The drawbacks of appointed attorneys

Not unlike a public defender, the state will appoint an attorney for a parole hearing; however, these attorneys receive very brief training in the parole hearing process from the state, not to mention modest compensation — about $400 per hearing. This amount must cover all of the time the attorney spends on the case, including:

  • Consulting with the inmate.

  • Reviewing the file, psychiatric report, 65-day packet and 10-day packet, and any other relevant documentation.

  • Representing the inmate at the parole hearing.

This level of compensation provides a relatively low incentive for an appointed attorney to give a case their best effort. Publicly-appointed attorneys often have large caseloads, which further contributes to the need to sharply limit how much time they invest in a given case.

Necessary topics to discuss

Because of the complexity of the parole hearing process, one meeting with a parole-seeking client prior to the hearing is woefully inadequate. However, that’s exactly what usually happens with a state-appointed attorney.

Individuals seeking parole must develop understanding of a number of important and nuanced suitability factors, including:

  • Insight

  • Remorse

  • Culpability

  • Responsibility

  • Victimology of the particular offense

Effectively guiding the inmate towards comprehension of these topics requires the attorney to first develop a thorough understanding of the case, and then spend time discussing each topic in depth with the inmate over several meetings.

The attorney also needs to coach the client on what to say and what to avoid saying during the parole hearing, as well as the best way to answer likely questions from the parole board.

The parole plan

One of the most crucial elements in determining parole suitability is an inmate’s parole plan. An experienced private attorney can assist the inmate with finding applicable community resources such as:

  • Housing

  • Mental health treatment

  • Substance abuse treatment

  • Employment opportunities

  • Other resources such as vocational training and education

A private attorney can also assist the inmate’s family and friends in composing well-written, specific, meaningful, and effective letters demonstrating their support for the inmate during parole.

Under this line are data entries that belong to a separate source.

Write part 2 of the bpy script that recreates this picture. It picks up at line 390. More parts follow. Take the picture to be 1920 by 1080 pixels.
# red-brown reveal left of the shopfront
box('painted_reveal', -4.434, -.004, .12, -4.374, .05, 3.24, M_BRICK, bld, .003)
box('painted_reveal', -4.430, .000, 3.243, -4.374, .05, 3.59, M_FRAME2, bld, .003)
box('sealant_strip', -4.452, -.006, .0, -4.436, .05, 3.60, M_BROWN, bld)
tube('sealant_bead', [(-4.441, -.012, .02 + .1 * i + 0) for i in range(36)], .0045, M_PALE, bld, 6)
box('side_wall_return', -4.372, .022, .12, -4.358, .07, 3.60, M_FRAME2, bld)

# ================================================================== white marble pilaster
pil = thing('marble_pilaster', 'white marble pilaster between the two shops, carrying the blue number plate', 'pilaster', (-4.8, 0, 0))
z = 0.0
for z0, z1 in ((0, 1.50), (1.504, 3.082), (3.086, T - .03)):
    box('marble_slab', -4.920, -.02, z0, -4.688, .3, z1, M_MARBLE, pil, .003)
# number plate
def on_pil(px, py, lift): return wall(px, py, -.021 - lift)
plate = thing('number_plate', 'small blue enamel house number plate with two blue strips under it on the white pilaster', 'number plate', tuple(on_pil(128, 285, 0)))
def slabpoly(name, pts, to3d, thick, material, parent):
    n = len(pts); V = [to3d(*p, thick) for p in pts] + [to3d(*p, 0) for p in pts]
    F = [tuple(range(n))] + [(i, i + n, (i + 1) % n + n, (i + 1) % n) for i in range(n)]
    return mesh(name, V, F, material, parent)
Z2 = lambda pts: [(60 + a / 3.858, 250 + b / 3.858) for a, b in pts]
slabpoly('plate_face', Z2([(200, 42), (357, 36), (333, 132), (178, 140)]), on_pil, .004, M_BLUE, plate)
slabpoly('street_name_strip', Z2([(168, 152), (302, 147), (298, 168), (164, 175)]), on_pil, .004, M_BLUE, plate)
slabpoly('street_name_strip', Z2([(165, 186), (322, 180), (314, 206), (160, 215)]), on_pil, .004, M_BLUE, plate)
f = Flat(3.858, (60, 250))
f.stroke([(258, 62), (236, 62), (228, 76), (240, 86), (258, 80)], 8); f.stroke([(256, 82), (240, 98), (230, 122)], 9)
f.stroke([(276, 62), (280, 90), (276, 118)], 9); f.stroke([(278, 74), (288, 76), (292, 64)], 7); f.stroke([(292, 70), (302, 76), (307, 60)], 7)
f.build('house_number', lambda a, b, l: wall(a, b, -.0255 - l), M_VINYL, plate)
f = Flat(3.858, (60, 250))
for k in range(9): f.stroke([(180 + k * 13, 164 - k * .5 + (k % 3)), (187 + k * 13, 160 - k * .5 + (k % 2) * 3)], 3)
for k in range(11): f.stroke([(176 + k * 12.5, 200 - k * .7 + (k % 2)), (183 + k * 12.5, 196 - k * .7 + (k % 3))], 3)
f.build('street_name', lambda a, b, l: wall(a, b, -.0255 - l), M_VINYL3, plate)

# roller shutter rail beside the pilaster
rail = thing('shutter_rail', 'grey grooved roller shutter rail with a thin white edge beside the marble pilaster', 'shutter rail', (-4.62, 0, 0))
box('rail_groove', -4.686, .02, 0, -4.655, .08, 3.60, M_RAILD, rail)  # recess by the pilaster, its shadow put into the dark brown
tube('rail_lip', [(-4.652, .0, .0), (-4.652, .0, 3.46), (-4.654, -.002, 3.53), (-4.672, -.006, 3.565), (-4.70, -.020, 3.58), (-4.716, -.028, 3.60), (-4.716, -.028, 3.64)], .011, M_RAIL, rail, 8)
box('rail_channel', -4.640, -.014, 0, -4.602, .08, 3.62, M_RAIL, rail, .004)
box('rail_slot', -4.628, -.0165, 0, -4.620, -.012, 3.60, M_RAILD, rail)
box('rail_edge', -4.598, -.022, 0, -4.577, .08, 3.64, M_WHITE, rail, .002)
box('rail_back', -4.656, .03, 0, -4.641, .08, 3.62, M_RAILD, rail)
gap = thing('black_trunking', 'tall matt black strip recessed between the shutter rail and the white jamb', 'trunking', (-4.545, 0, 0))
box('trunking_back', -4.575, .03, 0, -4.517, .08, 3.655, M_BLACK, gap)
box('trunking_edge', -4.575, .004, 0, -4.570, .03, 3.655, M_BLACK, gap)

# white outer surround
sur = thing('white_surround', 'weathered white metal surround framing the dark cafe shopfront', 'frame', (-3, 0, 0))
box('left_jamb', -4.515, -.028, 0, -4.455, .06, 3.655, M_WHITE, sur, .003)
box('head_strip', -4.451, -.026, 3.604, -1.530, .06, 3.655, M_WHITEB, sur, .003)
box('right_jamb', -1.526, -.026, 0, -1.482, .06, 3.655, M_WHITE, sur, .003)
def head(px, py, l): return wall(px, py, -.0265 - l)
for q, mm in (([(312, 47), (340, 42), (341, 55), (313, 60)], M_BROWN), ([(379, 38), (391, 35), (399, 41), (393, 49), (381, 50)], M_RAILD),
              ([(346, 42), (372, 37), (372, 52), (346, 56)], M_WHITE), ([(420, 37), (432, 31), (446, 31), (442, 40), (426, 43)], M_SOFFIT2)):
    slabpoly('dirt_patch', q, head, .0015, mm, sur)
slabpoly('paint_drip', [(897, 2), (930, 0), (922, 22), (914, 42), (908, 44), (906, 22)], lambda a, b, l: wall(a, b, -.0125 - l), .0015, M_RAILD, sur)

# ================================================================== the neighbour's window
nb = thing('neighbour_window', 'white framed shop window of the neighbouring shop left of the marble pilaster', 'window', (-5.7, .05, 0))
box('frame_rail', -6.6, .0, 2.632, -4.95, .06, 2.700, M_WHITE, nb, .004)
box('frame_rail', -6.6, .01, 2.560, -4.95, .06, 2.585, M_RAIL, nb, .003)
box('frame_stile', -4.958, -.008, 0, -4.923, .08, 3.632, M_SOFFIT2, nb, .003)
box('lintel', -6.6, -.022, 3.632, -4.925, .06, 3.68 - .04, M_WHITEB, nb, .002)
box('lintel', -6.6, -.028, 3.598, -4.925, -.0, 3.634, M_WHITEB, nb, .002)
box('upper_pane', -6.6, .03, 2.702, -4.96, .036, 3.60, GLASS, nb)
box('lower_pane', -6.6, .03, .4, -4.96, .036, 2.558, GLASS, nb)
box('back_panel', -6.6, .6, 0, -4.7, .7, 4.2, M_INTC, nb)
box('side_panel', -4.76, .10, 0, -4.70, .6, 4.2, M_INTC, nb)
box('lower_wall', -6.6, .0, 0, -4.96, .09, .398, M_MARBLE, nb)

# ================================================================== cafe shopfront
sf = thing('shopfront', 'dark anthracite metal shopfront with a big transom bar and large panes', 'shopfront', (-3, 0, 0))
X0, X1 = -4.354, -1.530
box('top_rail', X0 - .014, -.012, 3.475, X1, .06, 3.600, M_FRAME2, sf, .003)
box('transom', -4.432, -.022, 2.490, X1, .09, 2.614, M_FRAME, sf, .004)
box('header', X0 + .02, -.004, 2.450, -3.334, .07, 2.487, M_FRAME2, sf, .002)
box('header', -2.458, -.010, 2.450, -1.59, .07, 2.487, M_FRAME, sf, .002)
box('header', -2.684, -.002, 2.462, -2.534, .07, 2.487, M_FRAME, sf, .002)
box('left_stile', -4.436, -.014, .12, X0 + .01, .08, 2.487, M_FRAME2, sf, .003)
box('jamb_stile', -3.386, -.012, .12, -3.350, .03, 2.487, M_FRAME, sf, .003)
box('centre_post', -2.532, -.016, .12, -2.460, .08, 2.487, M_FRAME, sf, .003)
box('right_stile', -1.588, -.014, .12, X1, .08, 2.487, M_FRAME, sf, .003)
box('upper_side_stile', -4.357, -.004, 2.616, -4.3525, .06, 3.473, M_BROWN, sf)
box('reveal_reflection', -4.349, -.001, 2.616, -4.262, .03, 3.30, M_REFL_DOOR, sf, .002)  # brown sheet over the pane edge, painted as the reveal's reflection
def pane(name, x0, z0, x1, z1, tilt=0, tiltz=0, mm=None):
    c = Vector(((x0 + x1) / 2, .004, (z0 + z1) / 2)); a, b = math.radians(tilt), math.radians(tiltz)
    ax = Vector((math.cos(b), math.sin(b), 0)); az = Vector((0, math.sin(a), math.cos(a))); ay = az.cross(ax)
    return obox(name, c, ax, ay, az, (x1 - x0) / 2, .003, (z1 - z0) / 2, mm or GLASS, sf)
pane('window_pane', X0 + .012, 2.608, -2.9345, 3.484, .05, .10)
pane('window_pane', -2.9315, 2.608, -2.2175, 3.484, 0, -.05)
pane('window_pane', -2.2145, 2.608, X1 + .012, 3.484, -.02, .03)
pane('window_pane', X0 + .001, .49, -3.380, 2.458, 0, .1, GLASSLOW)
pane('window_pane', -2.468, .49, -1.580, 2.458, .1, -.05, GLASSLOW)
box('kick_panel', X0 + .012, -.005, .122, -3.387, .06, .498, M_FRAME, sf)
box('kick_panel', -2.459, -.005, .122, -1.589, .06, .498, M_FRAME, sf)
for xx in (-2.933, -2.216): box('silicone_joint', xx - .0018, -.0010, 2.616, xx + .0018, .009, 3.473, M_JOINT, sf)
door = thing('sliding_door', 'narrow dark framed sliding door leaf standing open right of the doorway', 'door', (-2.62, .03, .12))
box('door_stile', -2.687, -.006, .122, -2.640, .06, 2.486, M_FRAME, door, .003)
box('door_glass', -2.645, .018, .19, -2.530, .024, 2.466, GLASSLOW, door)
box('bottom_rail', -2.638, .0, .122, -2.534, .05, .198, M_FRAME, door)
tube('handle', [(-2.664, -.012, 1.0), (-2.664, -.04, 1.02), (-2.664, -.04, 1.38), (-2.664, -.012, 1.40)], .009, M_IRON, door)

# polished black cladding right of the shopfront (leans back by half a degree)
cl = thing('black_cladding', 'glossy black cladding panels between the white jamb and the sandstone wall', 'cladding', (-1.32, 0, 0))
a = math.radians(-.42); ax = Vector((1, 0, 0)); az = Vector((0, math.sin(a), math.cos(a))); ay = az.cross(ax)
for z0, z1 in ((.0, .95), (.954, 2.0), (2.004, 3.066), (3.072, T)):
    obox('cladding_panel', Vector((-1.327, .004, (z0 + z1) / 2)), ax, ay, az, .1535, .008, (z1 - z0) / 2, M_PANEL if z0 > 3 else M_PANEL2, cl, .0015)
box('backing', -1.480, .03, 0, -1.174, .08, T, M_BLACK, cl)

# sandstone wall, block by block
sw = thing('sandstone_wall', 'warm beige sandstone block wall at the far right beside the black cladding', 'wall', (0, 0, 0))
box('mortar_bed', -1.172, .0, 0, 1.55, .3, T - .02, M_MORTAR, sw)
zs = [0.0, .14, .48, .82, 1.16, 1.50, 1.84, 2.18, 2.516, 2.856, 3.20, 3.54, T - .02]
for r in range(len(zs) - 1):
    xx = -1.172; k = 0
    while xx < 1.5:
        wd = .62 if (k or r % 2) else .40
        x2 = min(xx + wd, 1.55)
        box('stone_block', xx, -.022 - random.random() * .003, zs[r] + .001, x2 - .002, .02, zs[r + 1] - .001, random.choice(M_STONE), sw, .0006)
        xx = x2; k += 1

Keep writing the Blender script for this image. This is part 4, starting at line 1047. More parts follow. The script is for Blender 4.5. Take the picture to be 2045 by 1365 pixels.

Benefits of hiring a private attorney for a parole hearing

A private attorney invests significantly more time and energy in their clients. After thoroughly familiarizing myself with a client’s case, I visit my client at least three times prior to the hearing to ensure he or she is familiar with the parole hearing process, to cover potential questions from the parole board and how best to answer them, to help my client put together their proposed parole plan, and review other critical information.

I have considerable training and experience in the parole hearing process, and I work to stay up-to-date on new developments. To this end, I recently attended the state-provided training for attorneys who the state appoints to represent inmates at parole hearings. I was surprised by how brief and inadequate that training was. It only strengthened my belief that any inmate who is serious about obtaining parole is best served by hiring a qualified private attorney.